- Requirement
Exclude the pictures, then copy word for word the lines running from the beginning of the records through the line with "CAMLOC = cam.matrix_world.translation.copy()".

┌─ Task input

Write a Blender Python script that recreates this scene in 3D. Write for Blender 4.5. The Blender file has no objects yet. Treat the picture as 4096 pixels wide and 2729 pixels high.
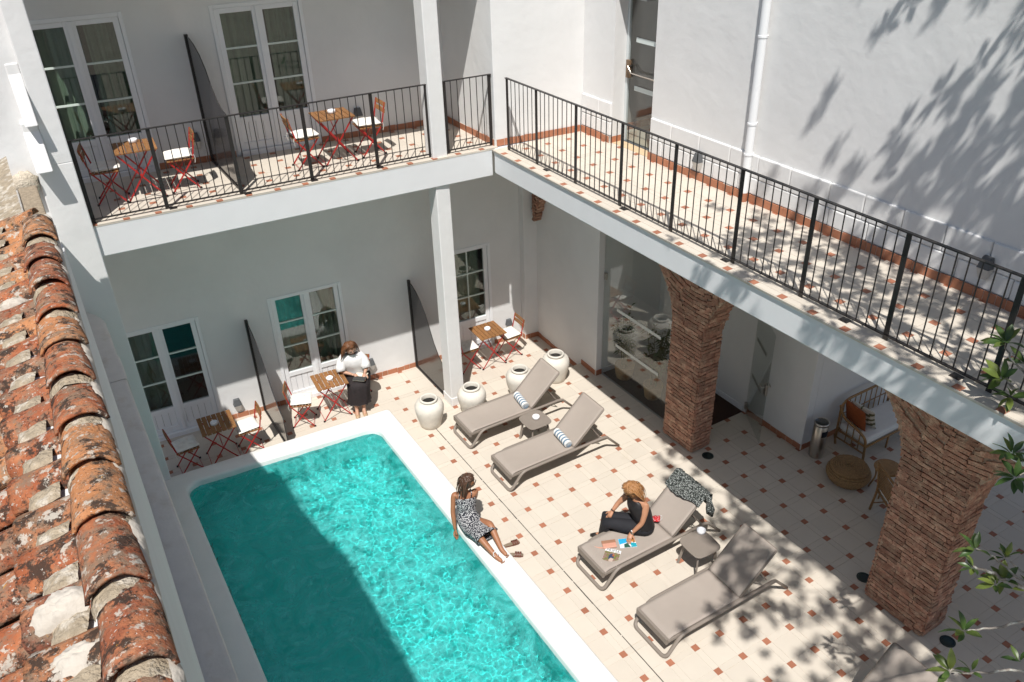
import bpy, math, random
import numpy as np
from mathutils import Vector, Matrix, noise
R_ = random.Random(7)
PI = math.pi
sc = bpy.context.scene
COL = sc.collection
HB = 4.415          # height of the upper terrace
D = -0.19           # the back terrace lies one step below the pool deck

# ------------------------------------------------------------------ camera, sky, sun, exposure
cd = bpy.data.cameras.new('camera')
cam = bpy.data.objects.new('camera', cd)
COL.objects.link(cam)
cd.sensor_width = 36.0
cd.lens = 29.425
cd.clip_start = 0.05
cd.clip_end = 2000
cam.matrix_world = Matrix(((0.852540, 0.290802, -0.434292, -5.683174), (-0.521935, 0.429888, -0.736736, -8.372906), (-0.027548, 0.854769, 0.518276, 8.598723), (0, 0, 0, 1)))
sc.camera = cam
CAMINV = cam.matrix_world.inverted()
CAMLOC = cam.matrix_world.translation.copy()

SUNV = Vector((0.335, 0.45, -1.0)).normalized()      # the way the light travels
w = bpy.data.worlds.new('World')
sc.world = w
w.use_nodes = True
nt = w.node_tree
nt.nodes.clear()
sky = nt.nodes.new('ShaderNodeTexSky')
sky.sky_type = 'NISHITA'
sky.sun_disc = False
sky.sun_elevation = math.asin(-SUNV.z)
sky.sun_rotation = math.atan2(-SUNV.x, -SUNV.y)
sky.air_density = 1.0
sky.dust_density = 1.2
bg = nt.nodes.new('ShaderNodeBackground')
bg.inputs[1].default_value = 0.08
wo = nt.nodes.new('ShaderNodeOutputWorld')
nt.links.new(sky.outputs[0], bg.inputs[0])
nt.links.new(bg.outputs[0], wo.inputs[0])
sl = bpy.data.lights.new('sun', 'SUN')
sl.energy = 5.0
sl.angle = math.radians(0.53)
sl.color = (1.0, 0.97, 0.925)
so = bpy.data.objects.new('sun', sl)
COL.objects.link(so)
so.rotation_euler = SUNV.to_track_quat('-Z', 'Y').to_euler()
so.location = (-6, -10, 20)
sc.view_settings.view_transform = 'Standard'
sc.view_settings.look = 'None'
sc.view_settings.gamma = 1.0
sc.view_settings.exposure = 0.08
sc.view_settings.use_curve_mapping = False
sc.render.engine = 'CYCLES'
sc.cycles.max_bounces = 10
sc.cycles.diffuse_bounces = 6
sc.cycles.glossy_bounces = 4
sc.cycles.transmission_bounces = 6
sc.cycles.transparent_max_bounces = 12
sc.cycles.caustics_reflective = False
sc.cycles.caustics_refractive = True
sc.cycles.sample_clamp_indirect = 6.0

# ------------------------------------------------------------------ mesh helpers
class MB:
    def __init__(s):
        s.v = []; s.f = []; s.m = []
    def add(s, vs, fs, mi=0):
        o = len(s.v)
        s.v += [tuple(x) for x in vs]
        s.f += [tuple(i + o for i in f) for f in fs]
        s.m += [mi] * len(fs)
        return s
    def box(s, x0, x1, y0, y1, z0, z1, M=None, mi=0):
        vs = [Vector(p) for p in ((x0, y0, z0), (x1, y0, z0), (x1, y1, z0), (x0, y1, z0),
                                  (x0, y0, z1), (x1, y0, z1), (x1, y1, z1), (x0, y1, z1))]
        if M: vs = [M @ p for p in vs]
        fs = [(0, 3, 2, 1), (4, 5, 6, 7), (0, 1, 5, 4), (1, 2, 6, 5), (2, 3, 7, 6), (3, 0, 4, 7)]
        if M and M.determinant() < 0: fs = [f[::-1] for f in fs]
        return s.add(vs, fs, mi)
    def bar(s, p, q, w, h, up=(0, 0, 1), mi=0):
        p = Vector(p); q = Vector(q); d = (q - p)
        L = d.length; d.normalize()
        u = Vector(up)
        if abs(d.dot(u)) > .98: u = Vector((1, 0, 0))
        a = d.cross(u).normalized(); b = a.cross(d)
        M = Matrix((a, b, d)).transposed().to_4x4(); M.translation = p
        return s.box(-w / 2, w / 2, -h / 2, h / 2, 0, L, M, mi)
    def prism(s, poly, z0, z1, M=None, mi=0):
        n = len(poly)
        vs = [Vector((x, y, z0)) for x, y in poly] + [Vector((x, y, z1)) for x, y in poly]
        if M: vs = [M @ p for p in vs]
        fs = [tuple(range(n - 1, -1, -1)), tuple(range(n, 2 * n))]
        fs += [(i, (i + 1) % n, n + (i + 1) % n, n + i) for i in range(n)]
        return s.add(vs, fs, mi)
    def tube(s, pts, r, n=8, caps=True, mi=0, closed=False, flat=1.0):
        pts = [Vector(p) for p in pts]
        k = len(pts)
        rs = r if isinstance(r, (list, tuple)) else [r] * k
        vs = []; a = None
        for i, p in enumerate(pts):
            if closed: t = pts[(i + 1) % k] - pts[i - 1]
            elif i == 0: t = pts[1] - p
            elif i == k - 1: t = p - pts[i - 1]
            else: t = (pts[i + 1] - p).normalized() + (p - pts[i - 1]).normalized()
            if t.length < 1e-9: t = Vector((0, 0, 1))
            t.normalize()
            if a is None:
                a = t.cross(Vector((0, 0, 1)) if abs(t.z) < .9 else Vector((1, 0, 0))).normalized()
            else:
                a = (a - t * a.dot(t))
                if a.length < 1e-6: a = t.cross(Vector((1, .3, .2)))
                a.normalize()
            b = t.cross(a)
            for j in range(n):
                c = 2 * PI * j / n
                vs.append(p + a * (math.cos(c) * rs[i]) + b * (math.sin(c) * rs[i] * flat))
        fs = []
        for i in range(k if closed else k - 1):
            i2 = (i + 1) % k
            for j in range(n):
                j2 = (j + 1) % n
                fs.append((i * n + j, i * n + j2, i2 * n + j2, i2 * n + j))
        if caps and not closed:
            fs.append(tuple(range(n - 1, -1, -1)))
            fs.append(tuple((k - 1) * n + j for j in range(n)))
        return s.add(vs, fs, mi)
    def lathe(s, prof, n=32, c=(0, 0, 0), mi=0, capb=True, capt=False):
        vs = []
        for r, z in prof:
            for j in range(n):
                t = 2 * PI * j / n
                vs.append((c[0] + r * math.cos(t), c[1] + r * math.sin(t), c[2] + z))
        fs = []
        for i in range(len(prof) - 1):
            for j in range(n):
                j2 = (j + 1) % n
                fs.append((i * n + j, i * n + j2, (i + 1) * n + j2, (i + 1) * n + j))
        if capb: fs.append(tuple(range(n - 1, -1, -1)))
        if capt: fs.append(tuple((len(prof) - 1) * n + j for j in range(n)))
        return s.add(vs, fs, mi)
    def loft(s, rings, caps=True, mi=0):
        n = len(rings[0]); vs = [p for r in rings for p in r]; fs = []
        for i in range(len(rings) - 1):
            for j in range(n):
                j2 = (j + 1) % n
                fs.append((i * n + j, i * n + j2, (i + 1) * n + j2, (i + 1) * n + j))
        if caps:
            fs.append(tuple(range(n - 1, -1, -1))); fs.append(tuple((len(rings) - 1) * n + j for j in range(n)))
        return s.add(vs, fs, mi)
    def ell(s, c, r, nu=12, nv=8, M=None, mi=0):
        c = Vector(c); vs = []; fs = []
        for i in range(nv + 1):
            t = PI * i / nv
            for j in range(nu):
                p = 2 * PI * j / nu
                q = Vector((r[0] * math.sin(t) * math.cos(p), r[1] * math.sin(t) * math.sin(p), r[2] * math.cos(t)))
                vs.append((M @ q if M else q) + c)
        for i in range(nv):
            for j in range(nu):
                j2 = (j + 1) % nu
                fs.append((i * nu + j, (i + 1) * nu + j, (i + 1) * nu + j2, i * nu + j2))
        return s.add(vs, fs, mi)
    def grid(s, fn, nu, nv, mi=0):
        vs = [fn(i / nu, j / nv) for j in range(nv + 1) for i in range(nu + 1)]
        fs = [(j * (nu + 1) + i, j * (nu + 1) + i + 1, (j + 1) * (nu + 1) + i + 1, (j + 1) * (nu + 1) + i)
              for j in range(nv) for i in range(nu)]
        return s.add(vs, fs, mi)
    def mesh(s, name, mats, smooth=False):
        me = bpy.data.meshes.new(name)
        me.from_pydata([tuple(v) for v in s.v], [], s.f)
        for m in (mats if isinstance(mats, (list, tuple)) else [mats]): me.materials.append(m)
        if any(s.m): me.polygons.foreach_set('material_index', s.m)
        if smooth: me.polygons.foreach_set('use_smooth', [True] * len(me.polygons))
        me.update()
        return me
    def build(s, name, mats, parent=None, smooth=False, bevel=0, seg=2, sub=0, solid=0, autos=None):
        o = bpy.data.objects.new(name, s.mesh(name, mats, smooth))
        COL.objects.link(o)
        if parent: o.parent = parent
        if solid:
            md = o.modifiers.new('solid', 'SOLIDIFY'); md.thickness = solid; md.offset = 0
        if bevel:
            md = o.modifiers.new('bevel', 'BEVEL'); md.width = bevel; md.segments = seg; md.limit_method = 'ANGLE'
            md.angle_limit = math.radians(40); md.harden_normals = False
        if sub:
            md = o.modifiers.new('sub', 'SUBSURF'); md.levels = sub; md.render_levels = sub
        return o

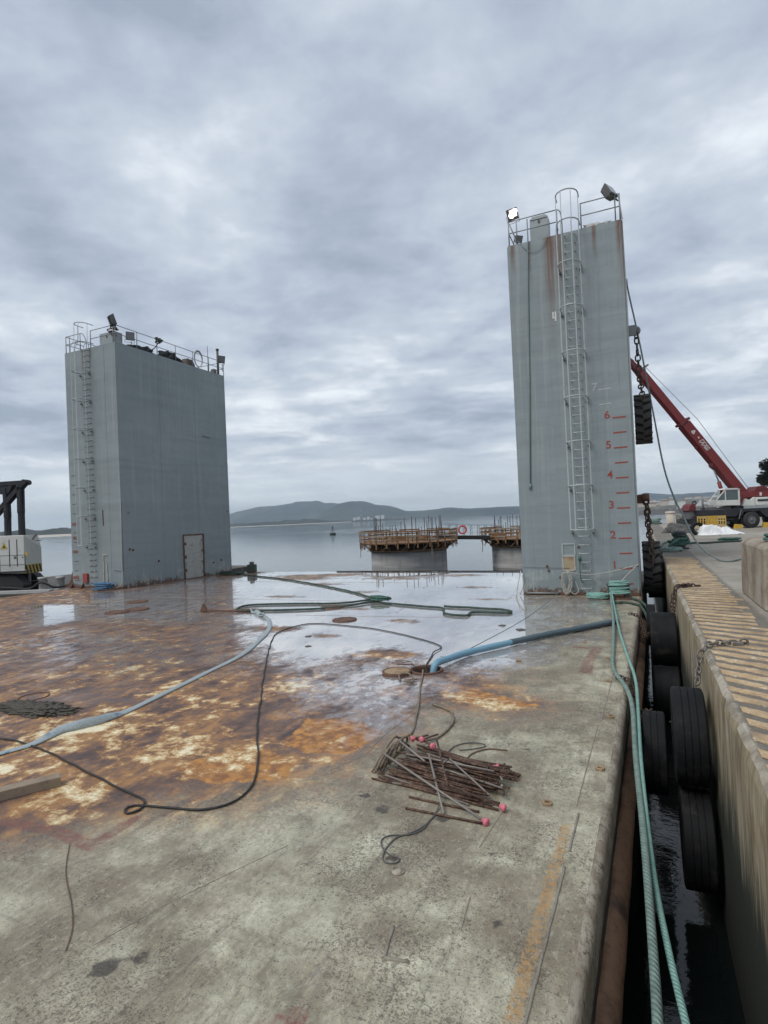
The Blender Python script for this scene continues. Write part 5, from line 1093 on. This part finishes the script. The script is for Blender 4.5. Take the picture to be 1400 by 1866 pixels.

└─

- Result
Write a Blender Python script that recreates this scene in 3D. Write for Blender 4.5. The Blender file has no objects yet. Treat the picture as 4096 pixels wide and 2729 pixels high.
import bpy, math, random
import numpy as np
from mathutils import Vector, Matrix, noise
R_ = random.Random(7)
PI = math.pi
sc = bpy.context.scene
COL = sc.collection
HB = 4.415          # height of the upper terrace
D = -0.19           # the back terrace lies one step below the pool deck

# ------------------------------------------------------------------ camera, sky, sun, exposure
cd = bpy.data.cameras.new('camera')
cam = bpy.data.objects.new('camera', cd)
COL.objects.link(cam)
cd.sensor_width = 36.0
cd.lens = 29.425
cd.clip_start = 0.05
cd.clip_end = 2000
cam.matrix_world = Matrix(((0.852540, 0.290802, -0.434292, -5.683174), (-0.521935, 0.429888, -0.736736, -8.372906), (-0.027548, 0.854769, 0.518276, 8.598723), (0, 0, 0, 1)))
sc.camera = cam
CAMINV = cam.matrix_world.inverted()
CAMLOC = cam.matrix_world.translation.copy()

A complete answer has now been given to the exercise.